До последней минуты и в самую последнюю верю — и буду верить — в Россию: в верность ее руки. Россия Чехию сожрать не даст: попомните мое слово. Да и насчет Франции у меня сегодня великие — и радостные — сомнения: не те времена, чтобы несколько слепцов (один, два — и обчелся) вели целый народ — зрячих. Не говоря уже о позоре, который народ на себя принять не хочет. С каждым часом негодование сильней: вчера наше жалкое Issy (последнее предместье, в котором мы жили) выслало на улицу четыре тысячи манифестантов. А нынче будет — сорок — и кончится громовым скандалом и полным переворотом. Еще ничто не поздно: ничего не кончилось, — всё только начинается, ибо французский народ — часу не теряя — спохватился еще до событий. Почитайте газеты — левые и сейчас Единственно-праведные, под каждым словом которых о Чехии подписываюсь обеими руками — ибо я их писала, изнутри лба и совести.

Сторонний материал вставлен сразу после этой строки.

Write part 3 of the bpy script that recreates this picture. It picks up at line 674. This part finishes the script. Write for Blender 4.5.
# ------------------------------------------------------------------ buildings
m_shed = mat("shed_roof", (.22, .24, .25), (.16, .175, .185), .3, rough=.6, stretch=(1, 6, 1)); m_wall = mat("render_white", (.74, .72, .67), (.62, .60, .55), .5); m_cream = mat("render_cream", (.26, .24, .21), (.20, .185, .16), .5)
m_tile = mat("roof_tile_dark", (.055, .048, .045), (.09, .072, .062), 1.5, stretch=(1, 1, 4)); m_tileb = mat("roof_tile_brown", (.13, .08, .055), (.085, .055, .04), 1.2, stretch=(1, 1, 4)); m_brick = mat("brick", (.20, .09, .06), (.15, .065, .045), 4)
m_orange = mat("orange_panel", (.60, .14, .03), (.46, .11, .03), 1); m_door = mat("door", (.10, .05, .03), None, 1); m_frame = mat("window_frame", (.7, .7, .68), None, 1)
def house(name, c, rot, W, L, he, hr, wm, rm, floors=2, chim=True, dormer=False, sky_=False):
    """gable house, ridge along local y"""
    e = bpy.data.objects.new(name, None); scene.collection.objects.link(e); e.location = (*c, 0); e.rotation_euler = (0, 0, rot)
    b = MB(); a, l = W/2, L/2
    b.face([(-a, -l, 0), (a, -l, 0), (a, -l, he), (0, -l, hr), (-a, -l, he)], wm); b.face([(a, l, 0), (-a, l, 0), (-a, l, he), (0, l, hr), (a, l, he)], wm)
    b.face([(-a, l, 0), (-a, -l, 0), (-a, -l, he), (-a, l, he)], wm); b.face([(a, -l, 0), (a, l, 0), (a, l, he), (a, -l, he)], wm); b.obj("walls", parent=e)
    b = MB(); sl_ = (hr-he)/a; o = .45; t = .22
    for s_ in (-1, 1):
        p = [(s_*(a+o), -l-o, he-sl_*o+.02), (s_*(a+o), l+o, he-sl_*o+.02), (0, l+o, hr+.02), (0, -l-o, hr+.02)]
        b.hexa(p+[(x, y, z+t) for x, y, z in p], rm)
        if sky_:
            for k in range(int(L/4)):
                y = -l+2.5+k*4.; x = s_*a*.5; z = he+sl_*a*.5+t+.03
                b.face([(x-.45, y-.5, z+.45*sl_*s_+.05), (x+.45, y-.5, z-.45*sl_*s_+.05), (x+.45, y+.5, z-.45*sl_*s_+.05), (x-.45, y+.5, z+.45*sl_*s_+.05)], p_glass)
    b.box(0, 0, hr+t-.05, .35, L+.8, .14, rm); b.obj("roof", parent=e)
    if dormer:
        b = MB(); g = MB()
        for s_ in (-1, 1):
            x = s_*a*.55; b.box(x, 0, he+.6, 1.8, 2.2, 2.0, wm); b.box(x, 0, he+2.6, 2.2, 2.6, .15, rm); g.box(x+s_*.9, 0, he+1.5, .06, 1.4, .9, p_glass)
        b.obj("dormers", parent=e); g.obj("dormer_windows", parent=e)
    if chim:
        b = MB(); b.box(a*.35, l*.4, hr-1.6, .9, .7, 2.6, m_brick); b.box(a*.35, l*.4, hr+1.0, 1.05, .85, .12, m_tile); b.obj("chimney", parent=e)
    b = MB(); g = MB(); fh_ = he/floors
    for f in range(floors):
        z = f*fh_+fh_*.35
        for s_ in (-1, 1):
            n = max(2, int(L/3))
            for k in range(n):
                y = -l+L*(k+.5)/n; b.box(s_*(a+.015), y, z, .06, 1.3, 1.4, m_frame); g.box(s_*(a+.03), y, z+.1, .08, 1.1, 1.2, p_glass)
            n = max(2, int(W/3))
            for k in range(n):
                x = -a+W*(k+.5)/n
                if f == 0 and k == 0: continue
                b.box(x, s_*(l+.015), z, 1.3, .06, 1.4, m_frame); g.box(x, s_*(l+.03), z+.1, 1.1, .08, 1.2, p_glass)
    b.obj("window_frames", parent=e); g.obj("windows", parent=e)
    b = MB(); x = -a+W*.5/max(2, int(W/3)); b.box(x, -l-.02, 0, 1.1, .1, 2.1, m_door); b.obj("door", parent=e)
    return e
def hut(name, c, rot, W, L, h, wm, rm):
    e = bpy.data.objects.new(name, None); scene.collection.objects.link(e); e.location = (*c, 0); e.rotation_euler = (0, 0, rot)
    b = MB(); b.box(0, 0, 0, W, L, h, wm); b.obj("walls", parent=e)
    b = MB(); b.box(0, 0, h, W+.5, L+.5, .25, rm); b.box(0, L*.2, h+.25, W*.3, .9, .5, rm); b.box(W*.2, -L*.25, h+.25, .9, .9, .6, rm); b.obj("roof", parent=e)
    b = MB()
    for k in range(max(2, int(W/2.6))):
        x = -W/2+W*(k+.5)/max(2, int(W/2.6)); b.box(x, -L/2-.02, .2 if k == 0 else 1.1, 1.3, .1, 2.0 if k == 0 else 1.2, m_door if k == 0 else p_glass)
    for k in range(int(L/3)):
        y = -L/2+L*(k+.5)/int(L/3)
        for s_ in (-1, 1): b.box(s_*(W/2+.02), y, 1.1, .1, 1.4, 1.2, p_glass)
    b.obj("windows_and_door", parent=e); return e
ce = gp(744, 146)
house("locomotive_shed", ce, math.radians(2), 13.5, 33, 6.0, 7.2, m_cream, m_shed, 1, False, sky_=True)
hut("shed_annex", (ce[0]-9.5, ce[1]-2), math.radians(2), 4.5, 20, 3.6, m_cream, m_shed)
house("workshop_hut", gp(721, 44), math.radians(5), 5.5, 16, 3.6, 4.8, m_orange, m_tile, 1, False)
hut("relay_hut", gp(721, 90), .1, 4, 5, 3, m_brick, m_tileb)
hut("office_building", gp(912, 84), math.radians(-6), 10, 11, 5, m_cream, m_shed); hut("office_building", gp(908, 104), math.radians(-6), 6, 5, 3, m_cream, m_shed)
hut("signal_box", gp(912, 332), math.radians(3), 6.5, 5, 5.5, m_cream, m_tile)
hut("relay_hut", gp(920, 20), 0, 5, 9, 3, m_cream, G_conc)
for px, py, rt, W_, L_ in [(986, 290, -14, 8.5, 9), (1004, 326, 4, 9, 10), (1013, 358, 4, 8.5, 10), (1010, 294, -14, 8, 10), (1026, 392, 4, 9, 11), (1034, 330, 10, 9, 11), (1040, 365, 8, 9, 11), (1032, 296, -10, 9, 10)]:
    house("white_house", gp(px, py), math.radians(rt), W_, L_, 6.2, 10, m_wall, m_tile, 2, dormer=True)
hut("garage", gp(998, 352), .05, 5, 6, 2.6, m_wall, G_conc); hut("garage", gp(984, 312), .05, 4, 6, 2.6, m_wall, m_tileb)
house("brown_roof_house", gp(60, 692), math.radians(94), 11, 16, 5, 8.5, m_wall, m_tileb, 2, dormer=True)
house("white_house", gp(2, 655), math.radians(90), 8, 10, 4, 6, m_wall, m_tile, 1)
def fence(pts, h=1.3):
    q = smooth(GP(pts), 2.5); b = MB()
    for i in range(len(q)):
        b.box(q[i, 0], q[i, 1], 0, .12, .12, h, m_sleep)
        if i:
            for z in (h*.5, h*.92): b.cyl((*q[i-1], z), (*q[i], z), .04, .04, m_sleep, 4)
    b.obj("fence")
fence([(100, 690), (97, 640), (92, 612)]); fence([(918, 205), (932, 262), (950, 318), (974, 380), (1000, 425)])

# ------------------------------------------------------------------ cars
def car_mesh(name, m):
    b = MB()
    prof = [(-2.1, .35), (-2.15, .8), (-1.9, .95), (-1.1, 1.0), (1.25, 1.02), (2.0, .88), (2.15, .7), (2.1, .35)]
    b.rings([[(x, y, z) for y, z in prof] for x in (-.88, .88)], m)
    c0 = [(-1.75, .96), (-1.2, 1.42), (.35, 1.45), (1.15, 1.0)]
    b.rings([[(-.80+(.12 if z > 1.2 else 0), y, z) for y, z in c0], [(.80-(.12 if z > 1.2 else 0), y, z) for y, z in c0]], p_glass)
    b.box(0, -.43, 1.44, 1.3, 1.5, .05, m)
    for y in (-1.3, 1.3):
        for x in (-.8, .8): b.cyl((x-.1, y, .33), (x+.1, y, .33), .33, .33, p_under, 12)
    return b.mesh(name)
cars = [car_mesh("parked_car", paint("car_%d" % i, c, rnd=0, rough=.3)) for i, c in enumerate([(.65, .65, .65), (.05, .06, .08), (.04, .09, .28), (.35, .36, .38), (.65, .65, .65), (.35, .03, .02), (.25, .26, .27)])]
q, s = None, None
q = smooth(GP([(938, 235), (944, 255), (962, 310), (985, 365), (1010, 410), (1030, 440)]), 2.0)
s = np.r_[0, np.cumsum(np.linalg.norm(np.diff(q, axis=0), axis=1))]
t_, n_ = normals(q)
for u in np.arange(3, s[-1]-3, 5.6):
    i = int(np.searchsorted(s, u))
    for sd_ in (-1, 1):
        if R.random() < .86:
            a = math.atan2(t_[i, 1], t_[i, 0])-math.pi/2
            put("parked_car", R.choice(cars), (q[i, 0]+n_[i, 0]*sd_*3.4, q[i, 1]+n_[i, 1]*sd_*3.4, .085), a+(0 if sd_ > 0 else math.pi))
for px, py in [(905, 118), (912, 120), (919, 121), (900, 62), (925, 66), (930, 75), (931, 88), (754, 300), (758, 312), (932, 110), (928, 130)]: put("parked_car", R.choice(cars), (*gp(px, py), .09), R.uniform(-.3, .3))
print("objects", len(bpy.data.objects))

А теперь — возьмите следующую страничку и читайте:
Nous sommes un peuple qui devant le tyran jamais ne s’est courbé
Et qui jamais n’a accepté d’être conduit par un homme injusté.
Nous avons conquis la gloire à la pointe de nos lances.
Notre voisin est respecté, et qui vit sous notre égide ne craint rien.
De nos pères nous avons hérité de solides epées.
Qui seules représentent leurs testaments.
Qui veut nous résister, qu’il résiste; et qui veut nous céder, qu’il cède.
Nous destinguos la bonne et la mauvaise monnaie.
(El Korayz ibn Onayf)
_____
…On nous blâme de ce que nous ne soyons pas nombreux.
Je leur réponds: Petit est le nombre des héros!
Mais ils ne sont pas en petit nombre ceux qui sont représentés
Par des jeunes gens qui montent à l’assaut de la gloire —
Et d’être peu nombreux ne nous nuit guère.
Nous avons une montagne qui abrite ceux que nous protégeons,
Inexpugnable, qui fait baisser les yeux de fatigue.